*Problem details:*
Take each line containing "were" and report it exactly as written.

Entries with scene source code:
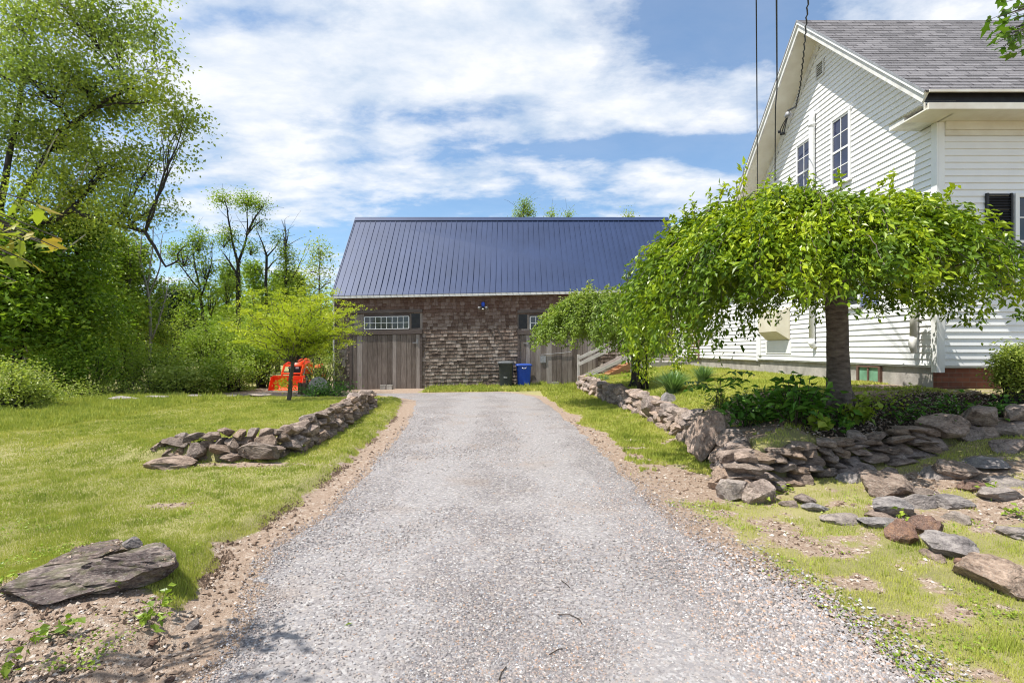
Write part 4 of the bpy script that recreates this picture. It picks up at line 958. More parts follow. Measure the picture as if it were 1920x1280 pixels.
LR = 'loose rocks on the ground'
rock_at(1350, 1412, 893, 942, 'rock', 'pale grey triangular rock leaning at the near corner of the right wall', 'rock_pale', 1, .28, LR, .2)
rock_at(1403, 1474, 896, 950, 'rock', 'wedge-shaped pinkish rock just right of the pale corner rock', 'rock', 2, .3, LR, -.2, cuts=14)
rock_at(1376, 1430, 852, 897, 'rock', 'rounded pinkish boulder sitting on the two corner rocks', 'rock', 3, .3, LR, .1, Yover=5.72)
rock_at(1628, 1748, 884, 940, 'rock', 'long tilted ledge slab lying below the right wall', 'rock_slate', 4, .45, LR, -.35, (.1, .16), cuts=14, pw=.7)
rock_at(1648, 1728, 934, 976, 'rock', 'oval speckled grey boulder in the border row at right', 'rock_pale', 5, .3, LR, .1, pw=1)
rock_at(1690, 1742, 966, 1024, 'rock', 'dark reddish brown boulder in the border row, left half of the split pair', 'rock_rust', 6, .3, LR, 0, pw=.95)
rock_at(1736, 1780, 966, 1020, 'rock', 'knobbly brown boulder touching the reddish one in the border row', 'rock_rust', 7, .26, LR, .3, pw=.95)
rock_at(1766, 1858, 1004, 1062, 'rock', 'pale flat-faced boulder with a rusty streak, in the border row', 'rock_pale', 8, .34, LR, -.3, (.1, .0))
rock_at(1872, 1975, 1038, 1130, 'rock', 'largest dark boulder cut off by the right edge of the view', 'rock', 203, .5, LR, .1, lo=.65, pw=.8)
rock_at(1826, 1872, 1052, 1088, 'rock', 'small rusty stone wedged before the largest dark boulder', 'rock_rust', 10, .2, LR)
rock_at(1560, 1628, 958, 985, 'rock', 'low flat grey stone starting the border row on the right verge', 'rock_pale', 11, .3, LR, .2)
rock_at(1628, 1700, 972, 994, 'rock', 'low flat stone under the oval speckled boulder', 'rock_pale', 12, .25, LR)
rock_at(1520, 1565, 944, 965, 'rock', 'small flat stone left of the border row', 'rock_pale', 13, .22, LR)
rock_at(1498, 1540, 928, 948, 'rock', 'small thin reddish slab on the soil under the near wall', 'rock', 14, .18, LR, .4, cuts=14)
rock_at(1712, 1776, 926, 960, 'rock', 'bluish grey flat stone behind the oval boulder', 'rock_pale', 15, .3, LR, .3)
rock_at(1768, 1840, 924, 955, 'rock', 'broad flat pale stone mid way along the stepping row', 'rock_pale', 16, .32, LR, -.1)
rock_at(1862, 1960, 912, 946, 'rock', 'bright whitish slab at the right edge among weeds', 'rock_pale', 17, .4, LR, .1)
rock_at(1878, 1960, 898, 918, 'rock', 'grey slab just behind the bright whitish one', 'rock_pale', 18, .35, LR)
rock_at(1806, 1862, 902, 926, 'rock', 'thin rusty slab propped on edge on the stepping row', 'rock_rust', 19, .2, LR, -.1)
rock_at(1786, 1866, 862, 902, 'rock', 'long slanting ledge slab under the boulders of the right bed', 'rock_slate', 20, .5, LR, -.5, (.15, .2), pw=.7)
rock_at(1845, 1930, 860, 888, 'rock', 'flat grey slab sunk in soil at the far right bank', 'rock_pale', 21, .5, LR, .2)
rock_at(1720, 1776, 916, 932, 'rock', 'narrow dark slab end beside the long tilted one', 'rock_slate', 22, .2, LR)
for k, (a, b, c, d, lab) in enumerate(((1585, 1640, 884, 906, 'flat tan stone in the soil just below the near wall'), (1660, 1705, 876, 896, 'small tan stone tucked behind the long tilted slab'), (1745, 1800, 872, 900, 'rough brown stone on the bare bank under the boulders'), (1880, 1950, 820, 852, 'rounded grey boulder high on the bank at the right edge'),
    (1700, 1770, 812, 846, 'tan block ending the flat-stone wall before the boulders'), (1640, 1690, 960, 980, 'low stone filling the border between oval boulder and flat stone'), (1795, 1845, 962, 986, 'greenish grey stone half sunk behind the border boulders'), (1470, 1510, 938, 956, 'flat reddish chip of stone near the wedge-shaped rock'), (1900, 1960, 985, 1015, 'pale stone at the right edge above the largest boulder'), (1760, 1800, 1040, 1062, 'small grey stone in front of the flat-faced boulder'))):
    rock_at(a, b, c, d, 'rock', lab, 'rock' if k % 2 else 'rock_pale', 70+k, .25, LR, random.uniform(-.3, .3), sink=.25)
# tall stones in the side wall
w = rock_at(1308, 1374, 772, 872, 'standing_stone', 'tall flat grey slab set upright in the shaded fieldstone wall', 'rock', 31, .55, 'big upright stones in the right wall', 1.25, Yover=6.95, sink=.1, pw=.7); w.location.x -= .02
w = rock_at(1208, 1252, 742, 790, 'standing_stone', 'pinkish slanting slab set upright in the far fieldstone wall', 'rock', 32, .5, 'big upright stones in the right wall', 1.2, (.0, .3), Yover=10.9, sink=.1, pw=.7)
rock_at(1238, 1276, 738, 768, 'rock', 'rounded blue-grey capstone above the slanting slab of the far wall', 'rock_pale', 33, .35, LR, .2, Yover=10.6)
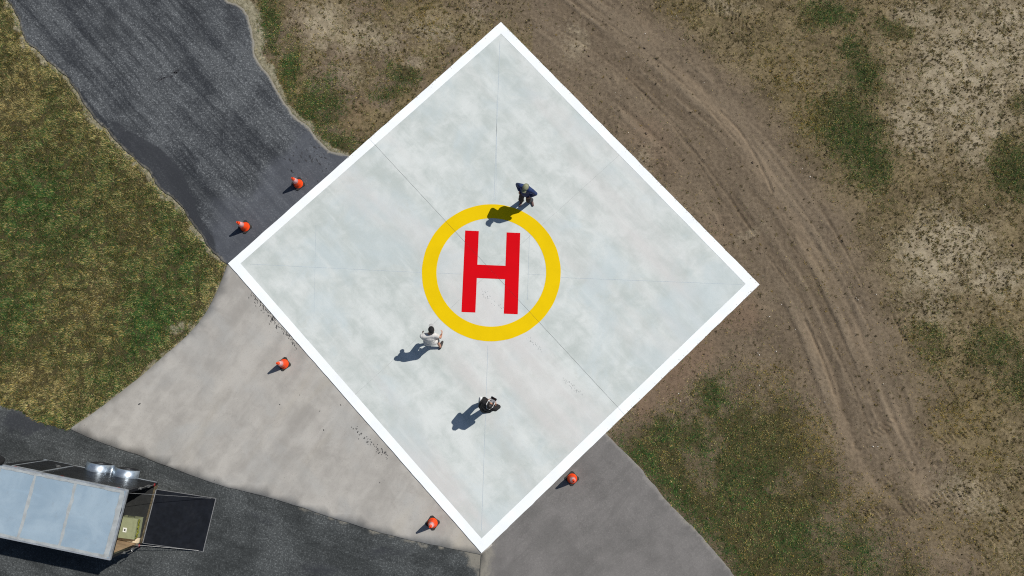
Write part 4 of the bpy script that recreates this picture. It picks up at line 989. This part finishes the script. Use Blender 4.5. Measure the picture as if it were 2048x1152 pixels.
def person(label, J, face, mats, sleeve, trouser, hat, base, belly=0.0):
    """J joints in metres; face = unit heading on the plan, sleeve / trouser = share of the limb that is covered"""
    base = np.array(base, float); f3 = unit([face[0], face[1], 0.0]); J = {k: np.array(v, float) for k, v in J.items()}
    up = unit(J['neck'] - J['pelvis']); hf = unit(J.get('look', f3)); hr = unit(np.cross(hf, [0, 0, 1.0])); hu = np.cross(hr, hf); HA = np.stack([hr, hf, hu], 1); right = unit(J['shR'] - J['shL']); fr = unit(np.cross(up, right)); TA = np.stack([right, fr, up], 1)
    def torso(e):
        P = [cap_piece(J['hipL'] + up * .03, J['hipR'] + up * .03, .115 + e, .115 + e), ell_piece(J['pelvis'] * .55 + J['chest'] * .45, np.array([.155 + e, .108 + e + belly, .20]), TA), ell_piece(J['chest'], np.array([.175 + e, .118 + e, .19]), TA), cap_piece(J['shL'] * .86 + J['shR'] * .14, J['shR'] * .86 + J['shL'] * .14, .068 + e, .068 + e)]
        P.append(cap_piece(J['pelvis'], J['chest'], .11 + e, .12 + e)); return P
    def limb(a, b, c, r0, r1, r2, e, share):
        P = []; a, b, c = J[a], J[b], J[c]; L1 = np.linalg.norm(b - a); L2 = np.linalg.norm(c - b); s = share * (L1 + L2)
        if s <= L1: q = a + (b - a) * s / L1; P.append(cap_piece(a, q, r0 + e, r0 + (r1 - r0) * s / L1 + e))
        else: t = (s - L1) / L2; P.append(cap_piece(a, b, r0 + e, r1 + e)); P.append(cap_piece(b, b + (c - b) * t, r1 + e, r1 + (r2 - r1) * t + e))
        return P
    body = torso(0) + [cap_piece(J['neck'] - up * .05, J['head'] - hu * .05, .062, .055)]
    hc = J['head']; body += [ell_piece(hc + hu * .02 - hf * .01, np.array([.077, .098, .105]), HA), ell_piece(hc - hu * .06 + hf * .03, np.array([.056, .062, .062]), HA), ell_piece(hc - hu * .015 + hf * .098, np.array([.012, .018, .022]), HA, 8, 6), ell_piece(hc - hu * .068 + hf * .088, np.array([.024, .010, .010]), HA, 8, 6), ell_piece(hc + hu * .03 + hf * .083, np.array([.05, .014, .012]), HA, 8, 6)]
    for s in (-1, 1): body.append(ell_piece(hc + hr * s * .079 - hu * .005, np.array([.012, .022, .032]), HA, 8, 6))
    for s in 'LR':
        body += limb('sh' + s, 'el' + s, 'wr' + s, .052, .042, .030, 0, 1.0); body += limb('hip' + s, 'kn' + s, 'an' + s, .085, .058, .040, 0, 1.0)
        body += hand_pieces(J['wr' + s], J['hd' + s] - J['wr' + s], J.get('pn' + s, [0, 0, -1.0]), J.get('sd' + s, f3), J.get('curl', .5) if 'curl' in J else .5)
        body.append(cap_piece(J['an' + s] - np.array([0, 0, .03]), J['toe' + s] * .7 + J['an' + s] * .3 - np.array([0, 0, .055]), .032, .02))
    o = fuse('person', body, mats['skin'], None, .0085, base, 2); o.location = base; tag(o, label, 'person', 'people standing on the helipad')
    sh = torso(.022); hem = J['pelvis'] - up * .03; sh.append(ell_piece(hem + up * .07, np.array([.178, .135 + belly, .13]), TA))
    for s in 'LR': sh += limb('sh' + s, 'el' + s, 'wr' + s, .060, .046, .034, .017, sleeve)
    fuse('shirt', sh, mats['shirt'], o, .012, base)
    tr = [cap_piece(J['hipL'], J['hipR'], .128, .128), ell_piece(J['pelvis'] + up * .06, np.array([.158, .122, .10]), TA)]
    for s in 'LR': tr += limb('hip' + s, 'kn' + s, 'an' + s, .092, .068, .056, .015, trouser)
    fuse('trousers', tr, mats['trousers'], o, .012, base)
    for s in 'LR':
        an = J['an' + s]; to = J['toe' + s]; d = unit((to - an) * np.array([1, 1, 0])); hl = an - d * .04
        fuse('shoe', [cap_piece(hl * [1, 1, 0] + [0, 0, an[2] - .045], an * [1, 1, 0] + d * .08 + [0, 0, an[2] - .05], .043, .045), cap_piece(an * [1, 1, 0] + d * .06 + [0, 0, an[2] - .05], an * [1, 1, 0] + d * .175 + [0, 0, an[2] - .057], .046, .036), cap_piece(an - [0, 0, .03], an, .046, .044)], mats['shoe'], o, .009, base, 2)
    fuse('hair', [ell_piece(hc + hu * .035 - hf * .022, np.array([.084, .098, .10]), HA), ell_piece(hc - hu * .03 - hf * .06, np.array([.072, .05, .07]), HA)], mats['hair'], o, .008, base, 2)
    for s in (-1, 1): fuse('eye', [ell_piece(hc + hr * s * .032 + hu * .012 + hf * .083, np.array([.013, .009, .008]), HA, 8, 6)], mats['hair'], o, .003, base, 1)
    if hat:
        c = fuse('cap', [ell_piece(hc + hu * .065 - hf * .008, np.array([.094, .112, .085]), HA), ell_piece(hc + hu * .045 - hf * .008, np.array([.092, .110, .05]), HA), ell_piece(hc + hu * .15 - hf * .008, np.array([.010, .010, .006]), HA, 8, 6)], mats['cap'], o, .007, base, 2)
        fuse('brim', [ell_piece(hc + hu * .050 + hf * .125, np.array([.078, .072, .010]), HA)], mats['brim'], c, .005, base, 2)
    return o


SKIN = simple('skin', C(190, 138, 112), 0.55, 0, 0.08, 12); HAIR = simple('dark_hair', C(24, 20, 18), 0.6, 0, 0.3, 60, 0.3)
NAVY = simple('navy_cloth', C(26, 48, 92), 0.85, 0, 0.25, 14, 0.3); CHAR = simple('charcoal_cloth', C(42, 43, 50), 0.9, 0, 0.25, 14, 0.3); KHAKI = simple('khaki_cap', C(140, 142, 112), 0.85, 0, 0.12, 20, 0.2)
OFFW = simple('offwhite_cloth', C(206, 203, 198), 0.85, 0, 0.06, 12, 0.3); BLK = simple('black_cloth', C(20, 20, 22), 0.85, 0, 0.3, 14, 0.3); TAN = simple('tan_shoe', C(98, 74, 70), 0.7); DSH = simple('dark_shoe', C(52, 46, 44), 0.7); WSH = simple('white_shoe', C(214, 214, 212), 0.6); GREY = simple('grey_cloth', C(168, 168, 166), 0.8)


def stand(base, face, hgt=1.75, lean=0.0, feet=None, arms=None, side=0.0):
    """joint table for a standing figure; feet: (left, right) plan points, arms: dict of explicit joints"""
    f = unit([face[0], face[1], 0]); r = np.array([f[1], -f[0], 0]); b = np.array([base[0], base[1], PADZ]); k = hgt / 1.75; up = unit(np.array([0, 0, 1.0]) + f * math.tan(lean) + r * side)
    J = {}; pel = b + np.array([0, 0, .94 * k]); J['pelvis'] = pel; J['chest'] = pel + up * .36 * k; J['neck'] = pel + up * .56 * k; J['head'] = J['neck'] + unit(up + np.array([0, 0, .6]) + f * .12) * .135 * k
    for s, q in (('L', -1), ('R', 1)):
        J['sh' + s] = pel + up * .50 * k + r * q * .185 * k; J['hip' + s] = pel + r * q * .095 * k - np.array([0, 0, .02])
        ft = np.array([*feet[0 if s == 'L' else 1], PADZ]); J['an' + s] = ft + np.array([0, 0, .085]); hp_ = J['hip' + s]; mid = (hp_ + J['an' + s]) / 2; L = np.linalg.norm(hp_ - J['an' + s]); bend = math.sqrt(max(0, (.44 * k) ** 2 - (L / 2) ** 2)); J['kn' + s] = mid + f * (bend + .01)
        J['toe' + s] = J['an' + s] + f * .18
    J.update({q: np.array(v) for q, v in (arms or {}).items()}); return J


def G3(x, y, z): return np.array([*G(x, y, z), z])


# navy shirt, khaki cap, hands at the hips, looking down at the ring
fa = unit([-0.42, -0.90, 0]); ra = np.array([fa[1], -fa[0], 0]); fl, fr_ = G(1063, 401, PADZ), G(1044, 402, PADZ); b0 = (fl + fr_) / 2 + np.array([-.03, .04])
JA_ = stand(b0, fa, 1.76, rad(3), (fl, fr_)); pel = JA_['pelvis']
JA_['elL'] = JA_['shL'] - ra * .13 - fa * .03 - np.array([0, 0, .26]); JA_['elR'] = JA_['shR'] + ra * .13 - fa * .06 - np.array([0, 0, .26])
JA_['wrL'] = pel - ra * .19 + fa * .10 + np.array([0, 0, .09]); JA_['wrR'] = pel + ra * .19 + fa * .08 + np.array([0, 0, .09]); JA_['hdL'] = pel - ra * .15 + fa * .16 - np.array([0, 0, .02]); JA_['hdR'] = pel + ra * .15 + fa * .15 - np.array([0, 0, .02])
JA_['pnL'] = ra; JA_['pnR'] = -ra; JA_['sdL'] = fa; JA_['sdR'] = fa; JA_['look'] = unit(fa - np.array([0, 0, .45])); JA_['toeL'] = JA_['anL'] + unit([.25, -.9, 0]) * .18
person('person in navy shirt and khaki cap with hands at hips above yellow ring', JA_, fa, dict(skin=SKIN, shirt=NAVY, trousers=CHAR, shoe=TAN, hair=HAIR, cap=KHAKI, brim=KHAKI), .93, .97, True, (b0[0], b0[1], PADZ), .045)

# pale T-shirt, dark cap, striding up the picture with both forearms raised
fa = unit([-0.08, 1.0, 0]); ra = np.array([fa[1], -fa[0], 0]); fr_, fl = G(881, 694, PADZ), G(853, 686, PADZ); b0 = (fl + fr_) / 2 + np.array([0.02, .05])
JB_ = stand(b0, fa, 1.76, rad(17), (fl, fr_)); pel = JB_['pelvis']
JB_['head'] = G3(863, 660.5, 1.66); JB_['look'] = unit(fa - np.array([0, 0, .35]))
JB_['elL'] = G3(849.5, 679, 1.12); JB_['wrL'] = G3(847, 669, 1.22); JB_['hdL'] = G3(844.5, 664, 1.30); JB_['elR'] = G3(880.5, 675, 1.12); JB_['wrR'] = G3(883, 669, 1.16); JB_['hdR'] = G3(884.5, 664, 1.20)
JB_['pnL'] = ra; JB_['pnR'] = -ra; JB_['sdL'] = np.array([0, 0, 1.0]); JB_['sdR'] = np.array([0, 0, 1.0]); JB_['toeR'] = JB_['anR'] + unit([.35, .9, 0]) * .18
person('person in pale T-shirt and shorts striding at the lower left of the ring', JB_, fa, dict(skin=SKIN, shirt=OFFW, trousers=CHAR, shoe=DSH, hair=HAIR, cap=BLK, brim=GREY), .36, .52, True, (b0[0], b0[1], PADZ))

# black jacket, both arms raised in front, holding the drone's controller
fa = unit([0.48, 0.88, 0]); ra = np.array([fa[1], -fa[0], 0]); fl, fr_ = G(962, 807, PADZ), G(984, 819, PADZ); b0 = (fl + fr_) / 2
JC_ = stand(b0, fa, 1.76, rad(-2), (fl, fr_)); hdp = G3(979.5, 811.5, 1.66); dsp = (hdp - JC_['head']) * [1, 1, 0]
for q in ('chest', 'neck', 'shL', 'shR'): JC_[q] = JC_[q] + dsp * (.6 if q == 'chest' else .95)
JC_['head'] = hdp; JC_['look'] = unit(fa - np.array([0, 0, .25])); ctr = G3(985.5, 801.5, 1.47)
JC_['elL'] = JC_['shL'] - ra * .06 + fa * .10 - np.array([0, 0, .24]); JC_['elR'] = JC_['shR'] + ra * .06 + fa * .10 - np.array([0, 0, .24])
JC_['wrL'] = ctr - ra * .13 - fa * .07 - np.array([0, 0, .03]); JC_['wrR'] = ctr + ra * .13 - fa * .07 - np.array([0, 0, .03]); JC_['hdL'] = ctr - ra * .09 + fa * .05; JC_['hdR'] = ctr + ra * .09 + fa * .05
JC_['pnL'] = ra; JC_['pnR'] = -ra; JC_['sdL'] = np.array([0, 0, 1.0]); JC_['sdR'] = np.array([0, 0, 1.0]); JC_['toeL'] = JC_['anL'] + unit([-.05, 1, 0]) * .18
person('person in black jacket holding up a drone controller below the ring', JC_, fa, dict(skin=SKIN, shirt=BLK, trousers=BLK, shoe=WSH, hair=HAIR), .92, .97, False, (b0[0], b0[1], PADZ), .06)
ct = empty('drone_controller', ctr, math.atan2(fa[1], fa[0]) - math.pi / 2); tag(ct, 'grey drone controller with white neck strap held by the person in black', 'controller')
M_CTL = simple('controller_grey', C(196, 198, 200), 0.5); M_SCR = simple('dark_screen', C(18, 20, 24), 0.15)
MX = Matrix.Rotation(rad(35), 4, 'X'); bm = bmesh.new(); add_box(bm, (0, 0, 0), (.17, .11, .045), MX); bm_obj('controller_body', bm, M_CTL, ct, bevel=.014)
bm = bmesh.new(); add_box(bm, (0, .10, .012), (.19, .10, .012), MX); sc_ = bm_obj('phone', bm, M_CTL, ct, bevel=.003); bm = bmesh.new(); add_box(bm, (0, .10, .0195), (.175, .088, .002), MX); bm_obj('screen', bm, M_SCR, sc_)
for s in (-1, 1):
    bm = bmesh.new(); add_lathe(bm, [(.008, .02), (.006, .04), (.013, .045), (.010, .05)], 10, MX @ Matrix.Translation((s * .05, .01, 0))); bm_obj('thumb_stick', bm, M_SCR, ct)
nk = Vector(JC_['neck'] + np.array([0, 0, .03])) - Vector(ctr); Mi = Matrix.Rotation(-(math.atan2(fa[1], fa[0]) - math.pi / 2), 4, 'Z'); nk = Mi @ nk
bm = bmesh.new(); pr = [Vector((-.08, .0, .03)), nk + Vector((-.10, .12, .07)), nk + Vector((-.10, .02, .085)), nk + Vector((-.05, -.085, .09)), nk + Vector((.05, -.085, .09)), nk + Vector((.10, .02, .085)), nk + Vector((.10, .12, .07)), Vector((.08, .0, .03))]
add_tube(bm, pr, .012, 6); bm_obj('neck_strap', bm, WSH, ct)

# bake the fused figures to plain meshes
dg = bpy.context.evaluated_depsgraph_get()
baked = [(o, m, bpy.data.meshes.new_from_object(o.evaluated_get(dg))) for o, m in FUSED]
for o, m, me in baked:
    o.modifiers.clear(); o.data = me; me.materials.clear(); me.materials.append(m)
    for p in me.polygons: p.use_smooth = True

*Exercise answer:*
Write part 4 of the bpy script that recreates this picture. It picks up at line 958. More parts follow. Measure the picture as if it were 1920x1280 pixels.
Write part 4 of the bpy script that recreates this picture. It picks up at line 989. This part finishes the script. Use Blender 4.5. Measure the picture as if it were 2048x1152 pixels.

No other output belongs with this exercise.